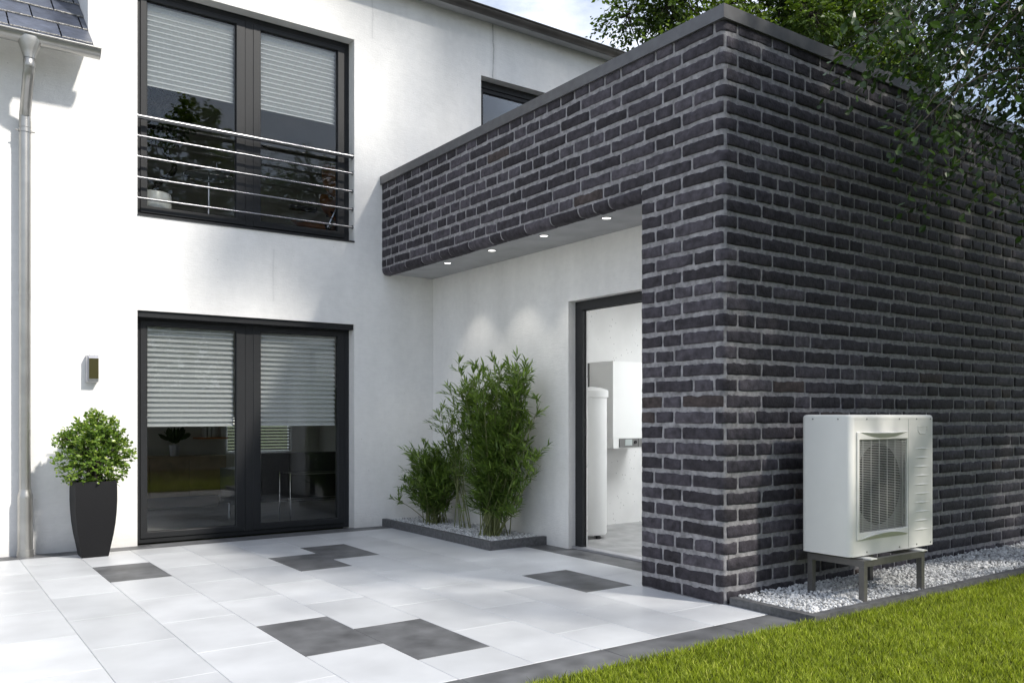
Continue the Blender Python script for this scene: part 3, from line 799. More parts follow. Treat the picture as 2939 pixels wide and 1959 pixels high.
pdn = thing('pendant_lamp', 'layered metal pendant lamp hanging behind the right upper pane', 'lamp', (3.28, 9.9, 5.94))
tube('cord', [(3.28, 9.9, 4.5), (3.28, 9.9, 5.94)], .004, M['gasket'], pdn, seg=6)
for k in range(5):
    z = 4.12 + k * .085; r = (.09, .15, .19, .17, .11)[k]
    lathe('shade', [(r, 0), (r * .97, .012), (r * .55, .065), (r * .5, .068)], (3.28, 9.9, z), M['zinc'], pdn, 24)
lathe('bulb_housing', [(0, 0), (.05, .01), (.06, .05), (.04, .42), (0, .43)], (3.28, 9.9, 4.07), M['steel'], pdn, 20)

# ---------------- wall lamp
wl = thing('wall_lamp', 'small aluminium wall lamp with olive glass on the white facade', 'wall lamp', (1.39, YA, 1.68))
lx0, lx1, lz0, lz1, ly = 1.348, 1.447, 1.562, 1.808, 8.683
box_obj('housing', (lx0, lx1, ly, YA, lz0, lz1), M['lamp_alu'], wl, .004, .6, 2)
V = [(lx0 + .012, ly - .001, lz0 + .004), (lx1 - .003, ly - .001, lz0 + .004), (lx1 - .003, ly - .022, lz0 + .030), (lx0 + .015, ly - .022, lz0 + .030),
     (lx0 + .012, ly - .001, lz1 - .004), (lx1 - .003, ly - .001, lz1 - .004), (lx1 - .003, ly - .022, lz1 - .028), (lx0 + .015, ly - .022, lz1 - .028)]
F = [(0, 1, 2, 3), (4, 7, 6, 5), (0, 3, 7, 4), (1, 5, 6, 2)]
arr_obj('bezel', V, np.array(F), M['lamp_alu'], wl)
arr_obj('diffuser', [(lx0 + .015, ly - .0225, lz0 + .030), (lx1 - .003, ly - .0225, lz0 + .030), (lx1 - .003, ly - .0225, lz1 - .028), (lx0 + .015, ly - .0225, lz1 - .028)], np.array([[0, 1, 2, 3]]), M['lamp_olive'], wl)
for xx in (lx0 + .03, lx1 - .03):
    tube('screw', [(xx, ly + .03, lz1), (xx, ly + .03, lz1 + .006)], .003, M['screw'], wl, seg=8)

# ---------------- planter with bush
po = thing('planter', 'tall square black tapered planter by the white wall', 'planter', (1.354, 8.38, 0))
pc = (1.354, 8.385)
prof = [(.0005, .106), (.012, .110), (.10, .125), (.20, .143), (.30, .156), (.40, .164), (.50, .168), (.60, .1675), (.672, .1655)]
V, F = [], []
for z, hw in prof: V += [(pc[0] - hw, pc[1] - hw, z), (pc[0] + hw, pc[1] - hw, z), (pc[0] + hw, pc[1] + hw, z), (pc[0] - hw, pc[1] + hw, z)]
for i, hw in enumerate((.152, .152)):
    z = (.672, .60)[i]; V += [(pc[0] - hw, pc[1] - hw, z), (pc[0] + hw, pc[1] - hw, z), (pc[0] + hw, pc[1] + hw, z), (pc[0] - hw, pc[1] + hw, z)]
nl = len(prof) + 2
for i in range(nl - 1):
    for k in range(4): F.append((4 * i + k, 4 * i + (k + 1) % 4, 4 * i + 4 + (k + 1) % 4, 4 * i + 4 + k))
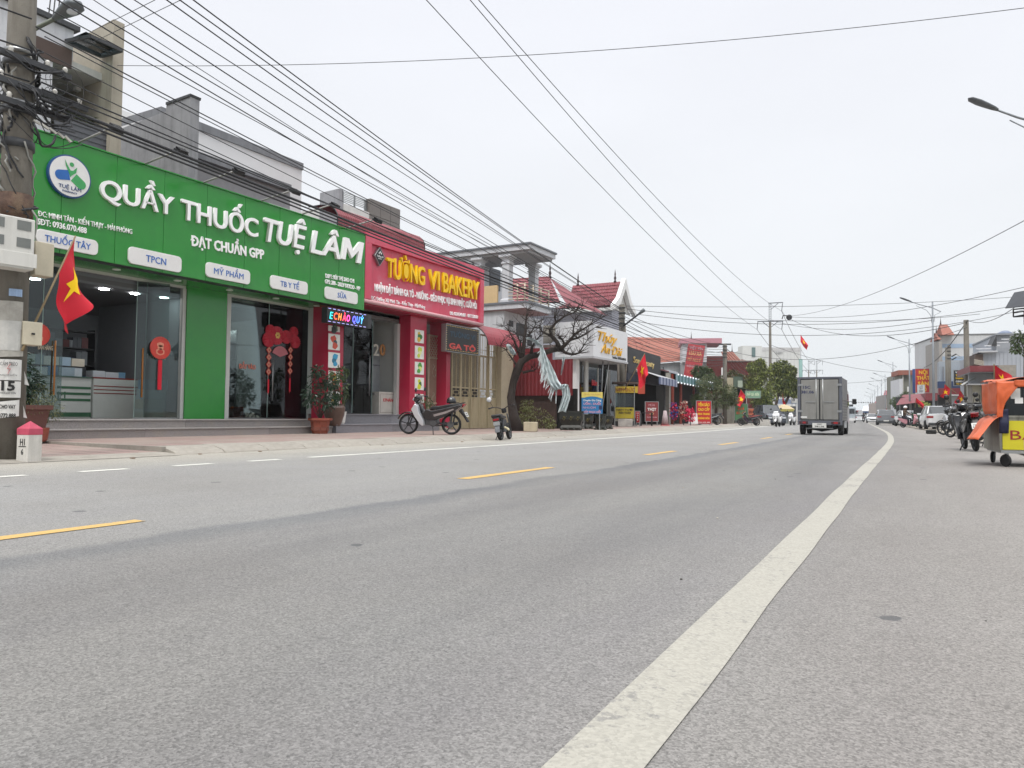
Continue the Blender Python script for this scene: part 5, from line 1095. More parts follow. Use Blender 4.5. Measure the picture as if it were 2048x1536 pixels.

= Exercise details =
Copy out the entries verbatim and leave the images out.

= Written answer =
Continue the Blender Python script for this scene: part 3, from line 799. More parts follow. Treat the picture as 2939 pixels wide and 1959 pixels high.
pdn = thing('pendant_lamp', 'layered metal pendant lamp hanging behind the right upper pane', 'lamp', (3.28, 9.9, 5.94))
tube('cord', [(3.28, 9.9, 4.5), (3.28, 9.9, 5.94)], .004, M['gasket'], pdn, seg=6)
for k in range(5):
    z = 4.12 + k * .085; r = (.09, .15, .19, .17, .11)[k]
    lathe('shade', [(r, 0), (r * .97, .012), (r * .55, .065), (r * .5, .068)], (3.28, 9.9, z), M['zinc'], pdn, 24)
lathe('bulb_housing', [(0, 0), (.05, .01), (.06, .05), (.04, .42), (0, .43)], (3.28, 9.9, 4.07), M['steel'], pdn, 20)

# ---------------- wall lamp
wl = thing('wall_lamp', 'small aluminium wall lamp with olive glass on the white facade', 'wall lamp', (1.39, YA, 1.68))
lx0, lx1, lz0, lz1, ly = 1.348, 1.447, 1.562, 1.808, 8.683
box_obj('housing', (lx0, lx1, ly, YA, lz0, lz1), M['lamp_alu'], wl, .004, .6, 2)
V = [(lx0 + .012, ly - .001, lz0 + .004), (lx1 - .003, ly - .001, lz0 + .004), (lx1 - .003, ly - .022, lz0 + .030), (lx0 + .015, ly - .022, lz0 + .030),
     (lx0 + .012, ly - .001, lz1 - .004), (lx1 - .003, ly - .001, lz1 - .004), (lx1 - .003, ly - .022, lz1 - .028), (lx0 + .015, ly - .022, lz1 - .028)]
F = [(0, 1, 2, 3), (4, 7, 6, 5), (0, 3, 7, 4), (1, 5, 6, 2)]
arr_obj('bezel', V, np.array(F), M['lamp_alu'], wl)
arr_obj('diffuser', [(lx0 + .015, ly - .0225, lz0 + .030), (lx1 - .003, ly - .0225, lz0 + .030), (lx1 - .003, ly - .0225, lz1 - .028), (lx0 + .015, ly - .0225, lz1 - .028)], np.array([[0, 1, 2, 3]]), M['lamp_olive'], wl)
for xx in (lx0 + .03, lx1 - .03):
    tube('screw', [(xx, ly + .03, lz1), (xx, ly + .03, lz1 + .006)], .003, M['screw'], wl, seg=8)

# ---------------- planter with bush
po = thing('planter', 'tall square black tapered planter by the white wall', 'planter', (1.354, 8.38, 0))
pc = (1.354, 8.385)
prof = [(.0005, .106), (.012, .110), (.10, .125), (.20, .143), (.30, .156), (.40, .164), (.50, .168), (.60, .1675), (.672, .1655)]
V, F = [], []
for z, hw in prof: V += [(pc[0] - hw, pc[1] - hw, z), (pc[0] + hw, pc[1] - hw, z), (pc[0] + hw, pc[1] + hw, z), (pc[0] - hw, pc[1] + hw, z)]
for i, hw in enumerate((.152, .152)):
    z = (.672, .60)[i]; V += [(pc[0] - hw, pc[1] - hw, z), (pc[0] + hw, pc[1] - hw, z), (pc[0] + hw, pc[1] + hw, z), (pc[0] - hw, pc[1] + hw, z)]
nl = len(prof) + 2
for i in range(nl - 1):
    for k in range(4): F.append((4 * i + k, 4 * i + (k + 1) % 4, 4 * i + 4 + (k + 1) % 4, 4 * i + 4 + k))
Continue the Blender Python script for this scene: part 5, from line 1095. More parts follow. Use Blender 4.5. Measure the picture as if it were 2048x1536 pixels.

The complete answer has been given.